Friday, August 14, 2009

Thought of the Day 8/14/09

Where Does Your Buck Stop?

“Listening is such a simple act. It requires us to be present, and that takes practice, but we don't have to do anything else. We don't have to advise, or coach, or sound wise. We just have to be willing to sit there and listen.” - Margaret J. Wheatley

Teri and I were discussing “people” over lunch on Wednesday, and the topic of control came up. The context was about how people sometimes try to control the other person in a relationship. In my humble opinion - Control is something that’s given away not taken.

From what I have personally experienced, and yes I have been controlled and have tried to control others, the feeling that you need to control someone is typically deep seeded in insecurities and issues from the past. Be honest, you know some of the insecurities I’m talking about.

“I can make them happy.”

“If they are around me enough, they will have the same feelings I do.”

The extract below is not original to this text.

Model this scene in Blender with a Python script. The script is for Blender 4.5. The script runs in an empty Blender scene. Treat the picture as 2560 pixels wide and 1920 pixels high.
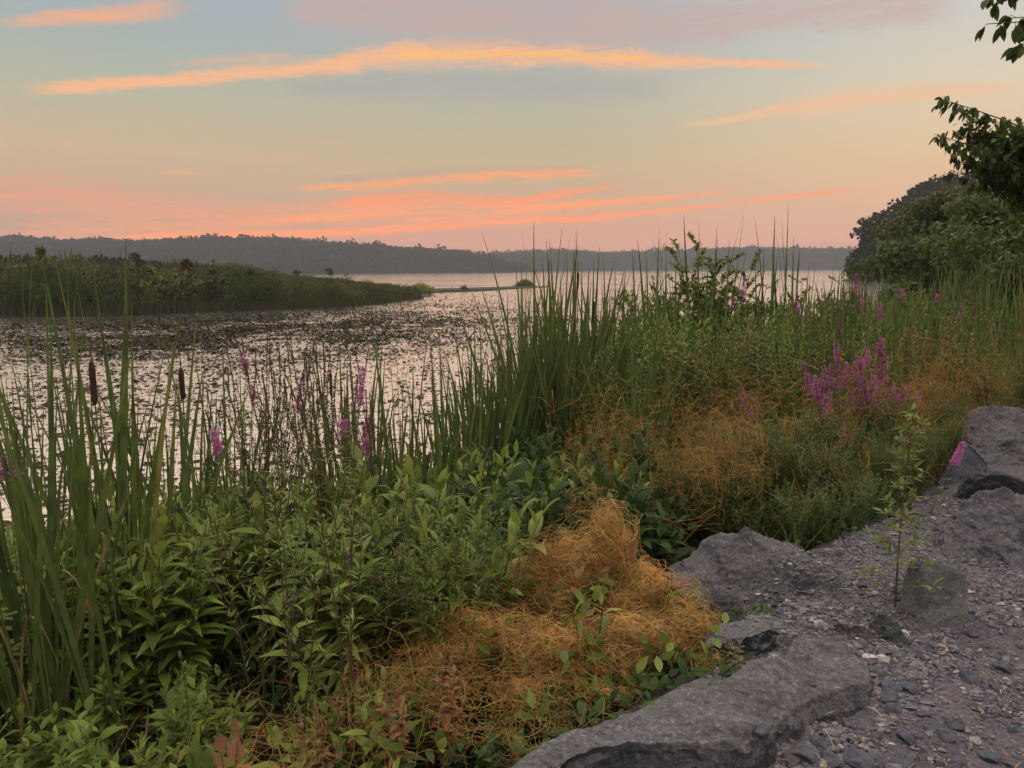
import bpy, math, random
import numpy as np
from mathutils import Vector, Matrix, noise as mn

R = math.radians
rng = np.random.default_rng(11)
random.seed(5)
scene = bpy.context.scene
col = scene.collection

# ------------------------------------------------------------------ camera
CAM = np.array([0.0, 0.0, 2.7])
FPX = 1934.0                      # focal length in photo pixels (2560 wide)
PITCH, ROLL = R(-8.45), R(0.33)
Fw = np.array([0, math.cos(PITCH), math.sin(PITCH)])
Up0 = np.array([0, -math.sin(PITCH), math.cos(PITCH)])
Rt0 = np.array([1.0, 0, 0])
Rt = Rt0 * math.cos(ROLL) - Up0 * math.sin(ROLL)
Up = Up0 * math.cos(ROLL) + Rt0 * math.sin(ROLL)
cd = bpy.data.cameras.new('camera')
cam = bpy.data.objects.new('camera', cd)
col.objects.link(cam)
M = Matrix(((Rt[0], Up[0], -Fw[0]), (Rt[1], Up[1], -Fw[1]), (Rt[2], Up[2], -Fw[2])))
cam.rotation_euler = M.to_euler()
cam.location = CAM
cd.sensor_width = 36.0
cd.lens = 36.0 * FPX / 2560
cd.clip_start, cd.clip_end = 0.05, 20000
scene.camera = cam


def ray(px, py):
    d = Fw + Rt * (px - 1280) / FPX + Up * (960 - py) / FPX
    return d


def on_plane(px, py, z):          # where the sight line meets a level plane
    d = ray(px, py)
    return CAM + d * ((z - CAM[2]) / d[2])


def at_y(px, py, Y):              # the point of the sight line Y metres ahead
    d = ray(px, py)
    return CAM + d * (Y / d[1])


# ------------------------------------------------------------------ world: dusk sky
W = bpy.data.worlds.new('World')
scene.world = W
W.use_nodes = True
nt = W.node_tree
for n in list(nt.nodes):
    nt.nodes.remove(n)
N, LK = nt.nodes, nt.links


def lin(c):
    return tuple(((v / 255) / 12.92 if v / 255 <= .04045 else ((v / 255 + .055) / 1.055) ** 2.4) for v in c)


def wm(op, a, b=None, c=None, clamp=False):
    n = N.new('ShaderNodeMath'); n.operation = op; n.use_clamp = clamp
    for i, v in enumerate((a, b, c)):
        if v is None: continue
        if isinstance(v, (int, float)): n.inputs[i].default_value = v
        else: LK.new(v, n.inputs[i])
    return n.outputs[0]


def wmix(f, a, b):
    n = N.new('ShaderNodeMix'); n.data_type = 'RGBA'
    for s, v in ((n.inputs[0], f), (n.inputs[6], a), (n.inputs[7], b)):
        if isinstance(v, tuple): s.default_value = (*v, 1)
        elif isinstance(v, (int, float)): s.default_value = v
        else: LK.new(v, s)
    return n.outputs[2]


def wsmooth(v, a, b):
    n = N.new('ShaderNodeMapRange'); n.interpolation_type = 'SMOOTHSTEP'
    LK.new(v, n.inputs[0]); n.inputs[1].default_value = a; n.inputs[2].default_value = b
    return n.outputs[0]


tc = N.new('ShaderNodeTexCoord')
sx = N.new('ShaderNodeSeparateXYZ'); LK.new(tc.outputs['Generated'], sx.inputs[0])
el = wm('MULTIPLY', wm('ARCSINE', sx.outputs[2]), 180 / math.pi)
az = wm('MULTIPLY', wm('ARCTAN2', sx.outputs[0], sx.outputs[1]), 180 / math.pi)


def ramp(v, stops):
    n = N.new('ShaderNodeValToRGB'); LK.new(v, n.inputs[0])
    e = n.color_ramp.elements
    while len(e) < len(stops): e.new(0.5)
    for k, (p, c) in enumerate(stops):
        e[k].position = p; e[k].color = (*c, 1)
    return n.outputs[0]


eln = wm('DIVIDE', el, 90)
gl = ramp(eln, [(0.0, lin((176, 136, 126))), (.022, lin((186, 146, 132))), (.05, lin((190, 162, 142))), (.085, lin((202, 176, 146))),
                (.125, lin((184, 182, 160))), (.165, lin((166, 177, 175))), (.21, lin((162, 173, 184))), (.36, (1.0, .93, .88)), (1, (1.0, .97, .94))])
gr = ramp(eln, [(0.0, lin((200, 150, 138))), (.022, lin((204, 158, 142))), (.05, lin((218, 176, 146))), (.085, lin((222, 192, 156))),
                (.125, lin((218, 203, 178))), (.165, lin((204, 202, 192))), (.21, lin((198, 200, 204))), (.36, (1.0, .93, .88)), (1, (1.0, .97, .94))])
gc = ramp(eln, [(0.0, lin((190, 138, 126))), (.022, lin((202, 150, 134))), (.05, lin((200, 164, 138))), (.085, lin((194, 176, 144))),
                (.125, lin((184, 180, 160))), (.165, lin((174, 178, 174))), (.21, lin((172, 176, 184))), (.36, (1.0, .93, .88)), (1, (1.0, .97, .94))])
base = wmix(wsmooth(az, -28, 2), gl, gc)
base = wmix(wsmooth(az, 2, 32), base, gr)

# stretched wispy noise in sky angles
cmb = N.new('ShaderNodeCombineXYZ')
LK.new(wm('MULTIPLY', az, .055), cmb.inputs[0]); LK.new(wm('ADD', wm('MULTIPLY', el, 1.0), wm('MULTIPLY', az, -.045)), cmb.inputs[1])


def wnoise(scale, detail, rough=.6, vec=None, dist=0.0):
    n = N.new('ShaderNodeTexNoise'); n.inputs['Scale'].default_value = scale; n.inputs['Detail'].default_value = detail
    n.inputs['Roughness'].default_value = rough; n.inputs['Distortion'].default_value = dist
    LK.new(vec or cmb.outputs[0], n.inputs['Vector']); return n.outputs[0]


cmb2 = N.new('ShaderNodeCombineXYZ'); LK.new(wm('MULTIPLY', az, .3), cmb2.inputs[0]); LK.new(el, cmb2.inputs[1])
n_edge = wnoise(.9, 10, .70, cmb2.outputs[0], .8)
n_str = wnoise(1.9, 9, .68, None, .5)
n_fine = wnoise(4.0, 5, .6, None, .2)


def azel(px, py):
    d = ray(px, py); d = d / np.linalg.norm(d)
    return math.degrees(math.atan2(d[0], d[1])), math.degrees(math.asin(d[2]))


def fcurve(pts):
    n = N.new('ShaderNodeFloatCurve'); LK.new(azn, n.inputs['Value'])
    c = n.mapping.curves[0]
    while len(c.points) < len(pts): c.points.new(.5, .5)
    for k, (x, y) in enumerate(pts):
        c.points[k].location = (x, y); c.points[k].handle_type = 'AUTO'
    n.mapping.update()
    return n.outputs[0]


azn = wm('DIVIDE', wm('ADD', az, 50), 100)


def streak(pts, colr, strength, edge=.8, tex=.5, inner=.25):
    P = sorted((azel(x, y)[0], azel(x, y)[1], w * 57.3 / FPX) for x, y, w in pts)
    cen = wm('MULTIPLY', fcurve([((a + 50) / 100, e / 30) for a, e, w in P]), 30)
    wid = wm('MAXIMUM', wm('MULTIPLY', fcurve([((P[0][0] + 50) / 100 - .012, 0)] + [((a + 50) / 100, w / 5) for a, e, w in P] + [((P[-1][0] + 50) / 100 + .012, 0)]), 5), .001)
    d = wm('SUBTRACT', el, cen)
    d = wm('ADD', d, wm('MULTIPLY', wm('MULTIPLY', wm('SUBTRACT', n_edge, .5), edge), wm('MINIMUM', wm('MULTIPLY', wid, 3.0), 2.2)))
    q = wm('DIVIDE', wm('ABSOLUTE', d), wid)
    m = wm('SUBTRACT', 1, wsmooth(q, inner, 1.35))
    a0, a1 = P[0][0], P[-1][0]
    m = wm('MULTIPLY', m, wsmooth(az, a0 - 1, a0 + 2.0)); m = wm('MULTIPLY', m, wm('SUBTRACT', 1, wsmooth(az, a1 - 3.0, a1 + 1)))
    t = wm('ADD', 1 - tex, wm('MULTIPLY', wsmooth(n_str, .30, .60), tex))
    m = wm('MULTIPLY', wm('MULTIPLY', m, t), strength, clamp=True)
    return m, colr


layers = [
    ([(700, 0, 50), (900, 20, 70), (1100, 40, 75), (1400, 60, 75), (1700, 60, 60), (2000, 30, 45), (2400, 10, 40)], (200, 168, 160), .75, 1.3, .55, .1),
    ([(700, 215, 30), (1000, 215, 45), (1400, 220, 45), (1700, 225, 25)], (166, 164, 162), .5, 1.0, .4, .0),
    ([(0, 58, 13), (150, 46, 14), (280, 36, 22), (380, 26, 25), (470, 20, 9)], (238, 174, 138), .9, .7, .5, .2),
    ([(80, 222, 13), (200, 216, 15), (400, 200, 15), (600, 185, 18), (800, 165, 23), (950, 143, 29), (1080, 133, 31), (1300, 138, 28), (1500, 145, 24), (1700, 152, 18), (1850, 158, 11), (2080, 166, 6)], (244, 184, 142), 1.0, .9, .35, .1),
    ([(980, 142, 5), (1080, 137, 8), (1300, 136, 8), (1500, 142, 9), (1650, 152, 6)], (252, 190, 104), .8, .5, .5, .0),
    ([(430, 160, 6), (600, 148, 10), (760, 138, 6)], (226, 176, 148), .6, .8, .5, .1),
    ([(1700, 312, 6), (1800, 303, 10), (1900, 285, 15), (2050, 262, 24), (2200, 240, 24), (2400, 225, 17), (2560, 220, 12)], (238, 188, 150), .8, .7, .4, .1),
    ([(-500, 470, 40), (0, 480, 45), (100, 500, 60), (300, 515, 58), (500, 528, 48), (650, 540, 34), (850, 545, 18)], (226, 156, 128), .8, 1.0, .8, .0),
    ([(-400, 600, 14), (100, 594, 24), (300, 582, 36), (600, 565, 44), (850, 545, 50), (1100, 530, 44), (1400, 515, 26), (1700, 500, 10)], (236, 158, 122), .65, 1.0, .85, .0),
    ([(800, 450, 8), (950, 440, 12), (1150, 425, 12), (1350, 420, 10), (1500, 430, 5)], (176, 156, 148), .4, 1.1, .5, .0),
    ([(740, 472, 6), (850, 468, 9), (950, 462, 12), (1100, 445, 13), (1250, 438, 15), (1400, 434, 13), (1520, 437, 6)], (248, 162, 116), .9, 1.1, .8, .05),
    ([(820, 512, 14), (980, 500, 22), (1100, 495, 20), (1250, 505, 14), (1500, 470, 9), (1560, 466, 6)], (246, 152, 112), 1.0, 1.2, .9, .1),
    ([(300, 592, 5), (500, 590, 9), (760, 584, 11), (1000, 572, 13), (1300, 553, 12), (1600, 535, 9), (1900, 500, 6), (2180, 470, 4)], (252, 152, 108), .9, .9, .7, .05),
    ([(700, 545, 14), (900, 540, 18), (1100, 530, 16), (1300, 522, 13), (1500, 505, 10), (1700, 490, 7), (1850, 476, 4)], (250, 158, 112), .9, 1.2, .95, .0),
    ([(400, 434, 5), (460, 433, 8), (520, 432, 4)], (238, 172, 128), .8, .5, .3, .1),
]
sky = base
for args in layers:
    m, c = streak(*args)
    sky = wmix(m, sky, lin(c))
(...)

“If they’re with me, then they won’t meet someone else and leave.”

“If they’re with me, they won’t cheat on me and sleep with someone else.”

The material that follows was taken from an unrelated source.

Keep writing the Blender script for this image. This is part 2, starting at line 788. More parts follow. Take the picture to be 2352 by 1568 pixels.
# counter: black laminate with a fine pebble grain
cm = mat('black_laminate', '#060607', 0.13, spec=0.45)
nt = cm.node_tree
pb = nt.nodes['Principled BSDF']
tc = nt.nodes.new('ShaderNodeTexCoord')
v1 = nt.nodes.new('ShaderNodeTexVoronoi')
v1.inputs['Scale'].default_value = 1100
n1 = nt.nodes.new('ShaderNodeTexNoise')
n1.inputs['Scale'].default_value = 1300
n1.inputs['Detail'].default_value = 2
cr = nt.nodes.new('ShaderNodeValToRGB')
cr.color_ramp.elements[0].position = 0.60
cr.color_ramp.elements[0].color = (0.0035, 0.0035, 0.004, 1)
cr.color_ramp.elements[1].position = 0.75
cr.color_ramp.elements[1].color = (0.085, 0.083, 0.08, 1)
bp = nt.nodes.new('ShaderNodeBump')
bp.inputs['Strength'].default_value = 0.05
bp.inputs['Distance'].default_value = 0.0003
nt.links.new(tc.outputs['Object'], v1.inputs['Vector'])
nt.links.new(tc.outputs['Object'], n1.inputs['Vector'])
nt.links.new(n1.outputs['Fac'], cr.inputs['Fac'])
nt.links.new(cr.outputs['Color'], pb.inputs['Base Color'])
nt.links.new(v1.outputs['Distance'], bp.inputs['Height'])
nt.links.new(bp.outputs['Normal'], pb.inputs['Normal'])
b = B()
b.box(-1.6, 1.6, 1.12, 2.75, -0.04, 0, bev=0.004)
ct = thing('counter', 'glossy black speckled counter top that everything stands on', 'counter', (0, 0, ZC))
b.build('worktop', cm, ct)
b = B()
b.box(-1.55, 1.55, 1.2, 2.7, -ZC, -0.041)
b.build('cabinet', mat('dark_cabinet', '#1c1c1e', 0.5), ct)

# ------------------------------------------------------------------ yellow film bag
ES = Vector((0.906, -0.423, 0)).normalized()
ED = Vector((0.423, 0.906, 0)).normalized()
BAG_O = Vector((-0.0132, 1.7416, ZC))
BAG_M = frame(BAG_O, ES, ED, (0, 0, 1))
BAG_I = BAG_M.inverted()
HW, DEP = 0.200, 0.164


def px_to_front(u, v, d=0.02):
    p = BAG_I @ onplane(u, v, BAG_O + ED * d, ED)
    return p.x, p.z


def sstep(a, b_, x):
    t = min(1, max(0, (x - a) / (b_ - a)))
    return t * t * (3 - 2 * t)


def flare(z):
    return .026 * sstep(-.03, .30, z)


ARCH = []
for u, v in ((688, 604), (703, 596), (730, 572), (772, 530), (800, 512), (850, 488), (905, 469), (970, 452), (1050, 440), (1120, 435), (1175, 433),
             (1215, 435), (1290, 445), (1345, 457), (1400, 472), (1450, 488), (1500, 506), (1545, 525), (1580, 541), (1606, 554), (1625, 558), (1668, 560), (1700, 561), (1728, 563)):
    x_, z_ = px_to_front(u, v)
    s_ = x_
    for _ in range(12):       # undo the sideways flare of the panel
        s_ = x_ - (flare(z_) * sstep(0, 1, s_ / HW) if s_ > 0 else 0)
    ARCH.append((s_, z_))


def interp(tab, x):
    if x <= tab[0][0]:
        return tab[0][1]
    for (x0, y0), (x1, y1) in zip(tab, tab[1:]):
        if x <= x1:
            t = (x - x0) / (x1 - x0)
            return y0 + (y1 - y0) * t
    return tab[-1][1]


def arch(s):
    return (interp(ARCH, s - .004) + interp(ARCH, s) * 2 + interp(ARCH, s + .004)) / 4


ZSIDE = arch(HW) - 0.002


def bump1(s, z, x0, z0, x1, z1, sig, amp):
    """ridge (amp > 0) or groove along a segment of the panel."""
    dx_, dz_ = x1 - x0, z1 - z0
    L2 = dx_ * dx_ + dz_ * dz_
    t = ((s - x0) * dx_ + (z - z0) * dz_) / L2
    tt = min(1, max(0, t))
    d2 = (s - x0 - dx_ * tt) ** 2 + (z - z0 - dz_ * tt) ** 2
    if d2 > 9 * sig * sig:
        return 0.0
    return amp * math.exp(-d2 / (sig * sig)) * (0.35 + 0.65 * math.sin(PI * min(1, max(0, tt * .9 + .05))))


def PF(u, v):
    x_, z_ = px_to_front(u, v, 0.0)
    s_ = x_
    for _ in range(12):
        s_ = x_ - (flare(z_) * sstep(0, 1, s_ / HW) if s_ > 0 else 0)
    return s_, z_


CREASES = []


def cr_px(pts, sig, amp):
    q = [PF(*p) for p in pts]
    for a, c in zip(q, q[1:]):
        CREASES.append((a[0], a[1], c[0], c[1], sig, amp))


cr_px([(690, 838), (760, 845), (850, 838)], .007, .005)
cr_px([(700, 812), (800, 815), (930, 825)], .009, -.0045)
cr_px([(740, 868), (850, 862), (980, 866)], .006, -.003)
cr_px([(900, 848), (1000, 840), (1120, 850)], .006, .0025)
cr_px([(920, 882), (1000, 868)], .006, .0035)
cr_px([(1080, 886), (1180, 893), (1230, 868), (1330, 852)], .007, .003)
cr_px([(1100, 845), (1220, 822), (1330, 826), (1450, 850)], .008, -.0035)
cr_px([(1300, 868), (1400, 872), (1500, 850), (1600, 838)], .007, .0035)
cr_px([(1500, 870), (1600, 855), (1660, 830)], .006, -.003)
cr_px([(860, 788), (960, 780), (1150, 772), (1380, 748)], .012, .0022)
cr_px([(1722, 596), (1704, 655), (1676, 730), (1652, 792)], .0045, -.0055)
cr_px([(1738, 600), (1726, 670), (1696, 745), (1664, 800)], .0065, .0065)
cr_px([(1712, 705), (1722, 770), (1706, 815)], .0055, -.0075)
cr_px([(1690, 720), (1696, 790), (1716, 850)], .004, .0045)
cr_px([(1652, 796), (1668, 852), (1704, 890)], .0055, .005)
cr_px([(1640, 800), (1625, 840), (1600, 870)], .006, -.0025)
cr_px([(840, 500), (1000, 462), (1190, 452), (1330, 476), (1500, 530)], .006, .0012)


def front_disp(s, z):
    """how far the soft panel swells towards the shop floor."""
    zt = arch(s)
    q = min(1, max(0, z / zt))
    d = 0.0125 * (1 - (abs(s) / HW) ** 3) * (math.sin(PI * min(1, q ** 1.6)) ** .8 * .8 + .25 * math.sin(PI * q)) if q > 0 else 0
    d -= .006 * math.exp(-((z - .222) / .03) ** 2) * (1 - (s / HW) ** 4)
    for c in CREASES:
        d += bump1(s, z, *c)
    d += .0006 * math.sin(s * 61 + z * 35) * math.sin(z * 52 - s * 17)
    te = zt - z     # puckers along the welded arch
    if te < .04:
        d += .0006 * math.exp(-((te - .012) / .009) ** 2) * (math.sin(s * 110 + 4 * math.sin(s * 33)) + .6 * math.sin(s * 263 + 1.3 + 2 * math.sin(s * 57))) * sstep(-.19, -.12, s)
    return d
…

“If I buy them nice things, they will stay with me.”

“If I lose weight he/she will be more attracted to me.”

When you write it down like I did above, it probably looks a little silly, but I feel confident in saying everyone in the group had or has at least one of these insecurities. I have or had every one of them at some point in my life. I contend people are going to do what they are going to do, and no amount of control is going to change that fact. It may be delayed, but it will happen. There is not one thing you can do to stop it. Of that, I am 100% convinced.

If you are going to cheat on your spouse/boyfriend/girlfriend, there is nothing the other side can do about it. If someone is going to leave you, they already know it and are just looking for “the excuse” to get out – no one likes to be the bad guy. What is in your head and heart will come out sooner or later.

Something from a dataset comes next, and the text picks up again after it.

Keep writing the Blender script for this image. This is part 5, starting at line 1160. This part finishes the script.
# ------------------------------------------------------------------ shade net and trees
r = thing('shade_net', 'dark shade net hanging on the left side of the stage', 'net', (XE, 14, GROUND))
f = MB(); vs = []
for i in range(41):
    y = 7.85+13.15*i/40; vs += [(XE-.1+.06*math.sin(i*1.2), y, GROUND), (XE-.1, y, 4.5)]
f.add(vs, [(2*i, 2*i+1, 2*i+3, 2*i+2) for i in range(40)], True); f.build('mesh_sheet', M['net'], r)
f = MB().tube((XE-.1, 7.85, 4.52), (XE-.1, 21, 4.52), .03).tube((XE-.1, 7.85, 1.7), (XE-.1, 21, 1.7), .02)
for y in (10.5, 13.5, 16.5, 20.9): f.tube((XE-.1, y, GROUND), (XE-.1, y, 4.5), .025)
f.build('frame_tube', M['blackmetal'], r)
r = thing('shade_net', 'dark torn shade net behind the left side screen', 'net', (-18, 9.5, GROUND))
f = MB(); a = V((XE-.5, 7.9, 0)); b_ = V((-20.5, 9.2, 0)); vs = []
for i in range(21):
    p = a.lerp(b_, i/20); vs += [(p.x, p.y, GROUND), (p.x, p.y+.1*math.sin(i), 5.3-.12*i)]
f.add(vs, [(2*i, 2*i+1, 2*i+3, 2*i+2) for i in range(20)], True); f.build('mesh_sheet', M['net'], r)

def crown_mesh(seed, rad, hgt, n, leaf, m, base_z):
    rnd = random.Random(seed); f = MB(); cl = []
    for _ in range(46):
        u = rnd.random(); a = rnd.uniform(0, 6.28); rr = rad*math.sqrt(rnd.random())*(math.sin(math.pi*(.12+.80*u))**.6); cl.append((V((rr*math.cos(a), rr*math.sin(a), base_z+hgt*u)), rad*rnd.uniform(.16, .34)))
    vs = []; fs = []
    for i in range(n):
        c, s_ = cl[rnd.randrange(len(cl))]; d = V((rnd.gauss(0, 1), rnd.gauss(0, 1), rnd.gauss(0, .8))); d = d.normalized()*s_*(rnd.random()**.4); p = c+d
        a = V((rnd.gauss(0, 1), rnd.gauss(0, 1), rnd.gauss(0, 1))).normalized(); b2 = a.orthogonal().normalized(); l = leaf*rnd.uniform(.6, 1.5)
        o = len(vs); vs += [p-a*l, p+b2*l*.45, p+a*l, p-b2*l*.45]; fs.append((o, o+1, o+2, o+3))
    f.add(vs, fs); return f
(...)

There are probably a few taking exception to the words above, but there is a subtle but VERY important fact embedded in the words. There is not a single thing “you as the person attempting to control the situation” can do about it. The decision is not yours to make.

Everyone has free will. Sometimes we may not feel as though we have free will and control as we think situations and people have held us down. In some instance, it was easier to give up some level control rather argue under the guise of trying to keep the peace. You say yes to something, when you know in your heart that the real answer is no. We allowed the situations and people to hold us down by giving up our control. So where does your buck stop? It stops with you. You have the power and control.

Action Item – It’s Friday. No homework today.

Looking For Opportunities

Teri has an associate that was a casualty of the merger of Wachovia and Wells Fargo. She is looking for something new.

Shirlyn has more than 15 years of professional experience providing V.P., division and region level administrative support. Proficient in Microsoft Office, People Soft and Factor Soft. Accustomed to deadline driven situations by using my strong interpersonal and excellent organizational skills. Extensive knowledge in risk management operations.

If you know of an opportunity for Shirlyn, please send me an email, and I’ll shoot you her resume’

Positive News

Getting Better
Foreclosures are down 6% in Harris County.

Think About It
Regina Brett is a 90 year old writer that writes a column for The Plain Dealer in Cleveland. She wrote a column on the top 45 things she has learned in her life. Here are a few of my favorites.

“No one is in charge of your happiness but you.

Make peace with your past so it won't screw up the present.

Life isn't tied with a bow, but it's still a gift.

Life isn't fair, but it's still good.
When in doubt, just take the next small step.
Life is too short to waste time hating anyone.
Your job won't take care of you when you are sick. Your friends and parents will. Stay in touch.

If a relationship has to be a secret, you shouldn't be in it.
Everything can change in the blink of an eye. But don't worry, God never blinks.

If a relationship has to be a secret, you shouldn't be in it.
Get rid of anything that isn't useful, beautiful or joyful.

When it comes to going after what you love in life, don't take no for an answer.”

Don't compare your life to others. You have no idea what their journey is all about.